What this task involves -
Write out the material exactly, leaving every picture behind.
.....
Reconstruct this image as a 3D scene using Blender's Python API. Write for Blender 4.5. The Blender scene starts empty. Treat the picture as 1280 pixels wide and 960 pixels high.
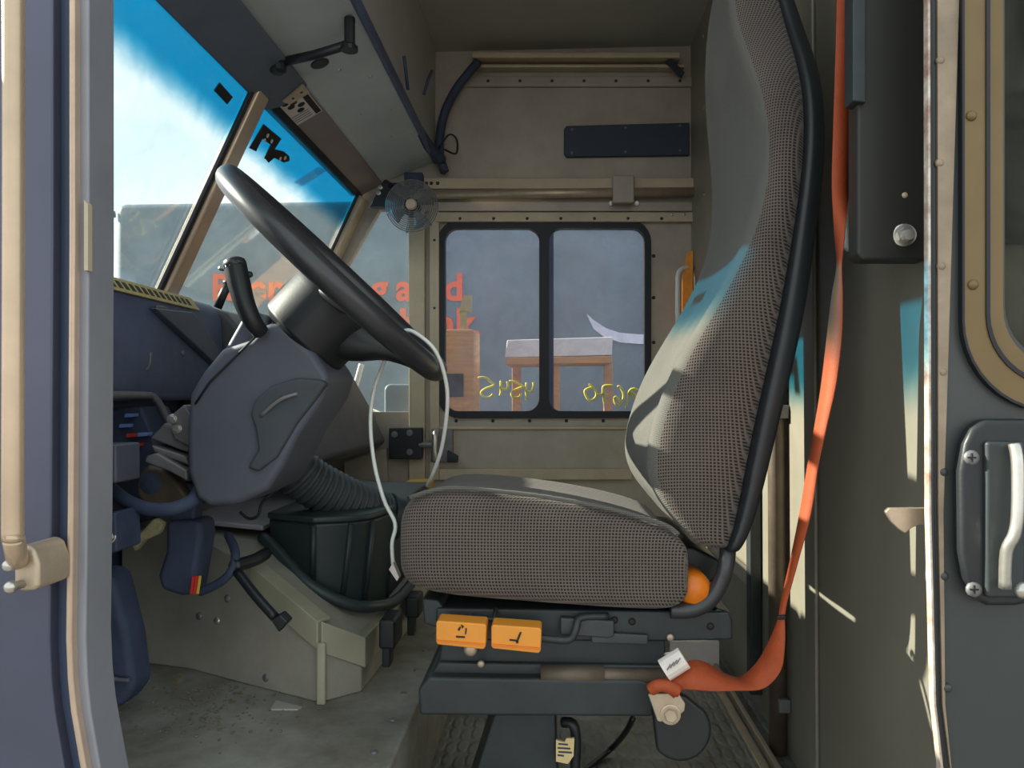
import bpy, bmesh, math, random
from mathutils import Vector, Matrix, Euler, noise
random.seed(7)
C = bpy.context.scene.collection
SC = bpy.context.scene
F = 967.0; ZC = 0.80
CAM_ROT = Euler((math.radians(90.9), 0, math.radians(2.96)))
RM = CAM_ROT.to_matrix()

# ------------------------------------------------------------------ geometry helpers
def P(px, py, Y):
    d = RM @ Vector(((px-640)/F, (480-py)/F, -1.0))
    t = Y/d.y
    return Vector((d.x*t, Y, ZC+d.z*t))
def PZ(px, py, z):
    d = RM @ Vector(((px-640)/F, (480-py)/F, -1.0))
    t = (z-ZC)/d.z
    return Vector((d.x*t, d.y*t, z))
def PX(px, py, x):
    d = RM @ Vector(((px-640)/F, (480-py)/F, -1.0))
    t = x/d.x
    return Vector((x, d.y*t, ZC+d.z*t))

def new_bm(): return bmesh.new()

def a_box(bm, x0, x1, y0, y1, z0, z1):
    vs = [bm.verts.new(p) for p in ((x0,y0,z0),(x1,y0,z0),(x1,y1,z0),(x0,y1,z0),(x0,y0,z1),(x1,y0,z1),(x1,y1,z1),(x0,y1,z1))]
    for f in ((0,3,2,1),(4,5,6,7),(0,1,5,4),(1,2,6,5),(2,3,7,6),(3,0,4,7)):
        bm.faces.new([vs[i] for i in f])
    return bm
def a_obox(bm, c, ax, ay, az, sx, sy, sz):
    c = Vector(c); ax = Vector(ax).normalized(); ay = Vector(ay).normalized(); az = Vector(az).normalized()
    vs = []
    for k in (-.5,.5):
        for (i,j) in ((-.5,-.5),(.5,-.5),(.5,.5),(-.5,.5)):
            vs.append(bm.verts.new(c+ax*sx*i+ay*sy*j+az*sz*k))
    for f in ((0,3,2,1),(4,5,6,7),(0,1,5,4),(1,2,6,5),(2,3,7,6),(3,0,4,7)):
        bm.faces.new([vs[i] for i in f])
    return bm
def a_prism(bm, pts, vec):
    """polygon of 3-D points extruded by vec"""
    vec = Vector(vec)
    a = [bm.verts.new(p) for p in pts]; b = [bm.verts.new(Vector(p)+vec) for p in pts]
    n = len(a)
    bm.faces.new(a); bm.faces.new(list(reversed(b)))
    for i in range(n):
        bm.faces.new([a[i], b[i], b[(i+1)%n], a[(i+1)%n]])
    return bm
def a_px(bm, pts, Y0, Y1):
    return a_prism(bm, [P(x,y,Y0) for x,y in pts], (0, Y1-Y0, 0))
def catmull(pts, n=6, closed=False):
    pts = [Vector(p) for p in pts]; out = []
    m = len(pts); rng = m if closed else m-1
    for i in range(rng):
        if closed:
            p0,p1,p2,p3 = pts[i-1],pts[i],pts[(i+1)%m],pts[(i+2)%m]
        else:
            p0 = pts[max(i-1,0)]; p1 = pts[i]; p2 = pts[i+1]; p3 = pts[min(i+2,m-1)]
        for k in range(n):
            t = k/n
            out.append(0.5*((2*p1)+(p2-p0)*t+(2*p0-5*p1+4*p2-p3)*t*t+(3*p1-p0-3*p2+p3)*t**3))
    if not closed: out.append(pts[-1])
    return out
def a_tube(bm, pts, r, seg=10, closed=False, smooth_n=0):
    if smooth_n: pts = catmull(pts, smooth_n, closed)
    pts = [Vector(p) for p in pts]
    n = len(pts); rings = []
    rad = (lambda i: r) if not isinstance(r, (list,tuple)) else (lambda i: r[min(int(i*len(r)/n), len(r)-1)])
    if callable(r): rad = lambda i: r(i/(n-1))
    up = None
    for i in range(n):
        if closed: t = (pts[(i+1)%n]-pts[i-1]).normalized()
        else: t = (pts[min(i+1,n-1)]-pts[max(i-1,0)]).normalized()
        if up is None:
            up = Vector((0,0,1)) if abs(t.z) < .9 else Vector((1,0,0))
        up = (up - t*up.dot(t)).normalized()
        s = t.cross(up)
        rr = rad(i)
        rings.append([bm.verts.new(pts[i]+up*rr*math.cos(a)+s*rr*math.sin(a)) for a in [2*math.pi*k/seg for k in range(seg)]])
    for i in range(n if closed else n-1):
        A = rings[i]; B = rings[(i+1)%n]
        for k in range(seg):
            bm.faces.new([A[k],A[(k+1)%seg],B[(k+1)%seg],B[k]])
    if not closed:
        bm.faces.new(list(reversed(rings[0]))); bm.faces.new(rings[-1])
    return bm
def a_lathe(bm, prof, origin, axis, seg=32):
    """prof: list of (radius, height along axis)"""
    axis = Vector(axis).normalized(); origin = Vector(origin)
    u = axis.orthogonal().normalized(); v = axis.cross(u)
    rings = []
    for r,h in prof:
        if r < 1e-5: rings.append([bm.verts.new(origin+axis*h)])
        else: rings.append([bm.verts.new(origin+axis*h+(u*math.cos(a)+v*math.sin(a))*r) for a in [2*math.pi*k/seg for k in range(seg)]])
    for A,B in zip(rings, rings[1:]):
        for k in range(seg):
            a0=A[k%len(A)]; a1=A[(k+1)%len(A)]; b0=B[k%len(B)]; b1=B[(k+1)%len(B)]
            vs=[]
            for q in (a0,a1,b1,b0):
                if q not in vs: vs.append(q)
            if len(vs)>=3: bm.faces.new(vs)
    for R,rev in ((rings[0],True),(rings[-1],False)):
        if len(R)>1: bm.faces.new(list(reversed(R)) if rev else R)
    return bm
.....
Written answer -
Reconstruct this image as a 3D scene using Blender's Python API. Write for Blender 4.5. The Blender scene starts empty. Treat the picture as 1280 pixels wide and 960 pixels high.
import bpy, bmesh, math, random
from mathutils import Vector, Matrix, Euler, noise
random.seed(7)
C = bpy.context.scene.collection
SC = bpy.context.scene
F = 967.0; ZC = 0.80
CAM_ROT = Euler((math.radians(90.9), 0, math.radians(2.96)))
RM = CAM_ROT.to_matrix()

# ------------------------------------------------------------------ geometry helpers
def P(px, py, Y):
    d = RM @ Vector(((px-640)/F, (480-py)/F, -1.0))
    t = Y/d.y
    return Vector((d.x*t, Y, ZC+d.z*t))
def PZ(px, py, z):
    d = RM @ Vector(((px-640)/F, (480-py)/F, -1.0))
    t = (z-ZC)/d.z
    return Vector((d.x*t, d.y*t, z))
def PX(px, py, x):
    d = RM @ Vector(((px-640)/F, (480-py)/F, -1.0))
    t = x/d.x
    return Vector((x, d.y*t, ZC+d.z*t))

def new_bm(): return bmesh.new()

def a_box(bm, x0, x1, y0, y1, z0, z1):
    vs = [bm.verts.new(p) for p in ((x0,y0,z0),(x1,y0,z0),(x1,y1,z0),(x0,y1,z0),(x0,y0,z1),(x1,y0,z1),(x1,y1,z1),(x0,y1,z1))]
    for f in ((0,3,2,1),(4,5,6,7),(0,1,5,4),(1,2,6,5),(2,3,7,6),(3,0,4,7)):
        bm.faces.new([vs[i] for i in f])
    return bm
def a_obox(bm, c, ax, ay, az, sx, sy, sz):
    c = Vector(c); ax = Vector(ax).normalized(); ay = Vector(ay).normalized(); az = Vector(az).normalized()
    vs = []
    for k in (-.5,.5):
        for (i,j) in ((-.5,-.5),(.5,-.5),(.5,.5),(-.5,.5)):
            vs.append(bm.verts.new(c+ax*sx*i+ay*sy*j+az*sz*k))
    for f in ((0,3,2,1),(4,5,6,7),(0,1,5,4),(1,2,6,5),(2,3,7,6),(3,0,4,7)):
        bm.faces.new([vs[i] for i in f])
    return bm
def a_prism(bm, pts, vec):
    """polygon of 3-D points extruded by vec"""
    vec = Vector(vec)
    a = [bm.verts.new(p) for p in pts]; b = [bm.verts.new(Vector(p)+vec) for p in pts]
    n = len(a)
    bm.faces.new(a); bm.faces.new(list(reversed(b)))
    for i in range(n):
        bm.faces.new([a[i], b[i], b[(i+1)%n], a[(i+1)%n]])
    return bm
def a_px(bm, pts, Y0, Y1):
    return a_prism(bm, [P(x,y,Y0) for x,y in pts], (0, Y1-Y0, 0))
def catmull(pts, n=6, closed=False):
    pts = [Vector(p) for p in pts]; out = []
    m = len(pts); rng = m if closed else m-1
    for i in range(rng):
        if closed:
            p0,p1,p2,p3 = pts[i-1],pts[i],pts[(i+1)%m],pts[(i+2)%m]
        else:
            p0 = pts[max(i-1,0)]; p1 = pts[i]; p2 = pts[i+1]; p3 = pts[min(i+2,m-1)]
        for k in range(n):
            t = k/n
            out.append(0.5*((2*p1)+(p2-p0)*t+(2*p0-5*p1+4*p2-p3)*t*t+(3*p1-p0-3*p2+p3)*t**3))
    if not closed: out.append(pts[-1])
    return out
def a_tube(bm, pts, r, seg=10, closed=False, smooth_n=0):
    if smooth_n: pts = catmull(pts, smooth_n, closed)
    pts = [Vector(p) for p in pts]
    n = len(pts); rings = []
    rad = (lambda i: r) if not isinstance(r, (list,tuple)) else (lambda i: r[min(int(i*len(r)/n), len(r)-1)])
    if callable(r): rad = lambda i: r(i/(n-1))
    up = None
    for i in range(n):
        if closed: t = (pts[(i+1)%n]-pts[i-1]).normalized()
        else: t = (pts[min(i+1,n-1)]-pts[max(i-1,0)]).normalized()
        if up is None:
            up = Vector((0,0,1)) if abs(t.z) < .9 else Vector((1,0,0))
        up = (up - t*up.dot(t)).normalized()
        s = t.cross(up)
        rr = rad(i)
        rings.append([bm.verts.new(pts[i]+up*rr*math.cos(a)+s*rr*math.sin(a)) for a in [2*math.pi*k/seg for k in range(seg)]])
    for i in range(n if closed else n-1):
        A = rings[i]; B = rings[(i+1)%n]
        for k in range(seg):
            bm.faces.new([A[k],A[(k+1)%seg],B[(k+1)%seg],B[k]])
    if not closed:
        bm.faces.new(list(reversed(rings[0]))); bm.faces.new(rings[-1])
    return bm
def a_lathe(bm, prof, origin, axis, seg=32):
    """prof: list of (radius, height along axis)"""
    axis = Vector(axis).normalized(); origin = Vector(origin)
    u = axis.orthogonal().normalized(); v = axis.cross(u)
    rings = []
    for r,h in prof:
        if r < 1e-5: rings.append([bm.verts.new(origin+axis*h)])
        else: rings.append([bm.verts.new(origin+axis*h+(u*math.cos(a)+v*math.sin(a))*r) for a in [2*math.pi*k/seg for k in range(seg)]])
    for A,B in zip(rings, rings[1:]):
        for k in range(seg):
            a0=A[k%len(A)]; a1=A[(k+1)%len(A)]; b0=B[k%len(B)]; b1=B[(k+1)%len(B)]
            vs=[]
            for q in (a0,a1,b1,b0):
                if q not in vs: vs.append(q)
            if len(vs)>=3: bm.faces.new(vs)
    for R,rev in ((rings[0],True),(rings[-1],False)):
        if len(R)>1: bm.faces.new(list(reversed(R)) if rev else R)
    return bm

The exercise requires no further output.